C’est tout le paradoxe de la situation actuelle pour le Centre. Le paysage politique français est tellement incertain et fluide, entre autre du fait de l’hypothèque que fait peser Marine Le Pen sur le second tour de la présidentielle, qu’il n’est pas du tout impossible que la présidentielle de 2017 soit celle du « moment Bayrou » pour ne citer que lui. Si l’on considère en effet que 4 ou 5 candidats à la présidentielle peuvent se « tenir dans un mouchoir » au soir du premier tour (dans un « serpent électoral » entre 14% et 17% des suffrages exprimés) face à une Marine Le Pen qui dépasserait les 20% et « virerait en tête », le jeu devient complètement ouvert. Dans une telle configuration, à quelques dizaines de milliers de voix près, une personnalité comme François Bayrou candidat peut tirer son épingle du jeu et sortir deuxième du premier tour électoral. Candidat à la présidentielle en l’absence d’un Alain Juppé qui aurait été éliminé dans une primaire UMP-UDI suffisamment ouverte sur le papier pour qu’il s’y présente, mais suffisamment fermée pour que Nicolas Sarkozy le devance, Bayrou récupérerait l’électorat du centre, celui de droite anti-sarkozyste (espèce en voie de croissance forte), celui de Juppé très mécontent de l’élimination de leur champion et un électorat de centre-gauche irrévocablement déçu par Hollande. Politique fiction ? Pas tant que cela. En tous les cas certainement pas dans l’esprit d’un Bayrou qui n’a jamais renoncé au fauteuil présidentiel même s’il est un élément semble-t-il acquis : si Alain Juppé se présente à l’élection présidentielle (avec ou sans l’onction de la primaire), François Bayrou ne s’alignera pas sur la ligne de départ de 2017. En dehors de cela, toutes les chances du Centre me semblent intactes et préservées. Elles le sont d’autant plus à mon sens aujourd’hui dans les derniers jours de l’année 2014 que personne ne s’attend à une victoire d’un candidat centriste en 2017… C’est bien le meilleur viatique qui puisse exister.

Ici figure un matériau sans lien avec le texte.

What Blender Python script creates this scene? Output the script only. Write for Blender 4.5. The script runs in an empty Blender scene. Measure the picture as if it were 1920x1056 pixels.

De nombreuses personnalités politiques du PS et de l'UMP ont rejoint les bords de l'UDI et du Modem. Certaines de ces personnalités ont rejoint le parti par opportunisme afin d'y faire carrière sans pour autant mieux percer dans les rangs des partis du centre. Alors que les patis du centre n'ont pas réussi à se démarquer dans ce contexte politique qui leur est favorable, comment expliquer que des élus en provenance de partis plus importants (Rama Yade, Chantal Jouanno) les rejoignent ?

Il suffit de constater les soucis que rencontre le Front National désormais pour imaginer l’état de cette formation dans quelques mois quand elle aura du "absorber" et "digérer" des dizaines de Fatima Allaoui par exemple. On peut, de manière plus positive, considérer à l’inverse que l’UDI et le Modem attirent des personnalités du fait de la grande liberté que ces deux partis politiques offrent à leurs cadres élus. Les deux structures ne sont pas rigides et laissent s’exprimer des personnalités parfois très indépendantes, souvent réfractaires à des consignes venues du haut (la direction nationale) voire du « très haut » (le leader charismatique à la tête de l’organisation partisane). L’UDI et le Modem sont le type même des formations politiques pour « notables territoriaux » qui n’aiment rien tant que « gérer leur petite tambouille politique » avec des ingrédients et des produits locaux. Entre amis d’un même terroir, d’une même culture politique locale, loin des ukases parisiens. Dans ce cas-là le Centre n’est pas un placard doré, c’est une « pépinière de talents politiques » plutôt tolérante et finalement assez moderne : elle représente  bien cette nouvelle forme qui tend à devenir la configuration dominante des partis politiques : des « machines électorales » à la mode nord-américaine, essentiellement conçues pour gagner des élections et faiblement cohésives en dehors des campagnes électorales.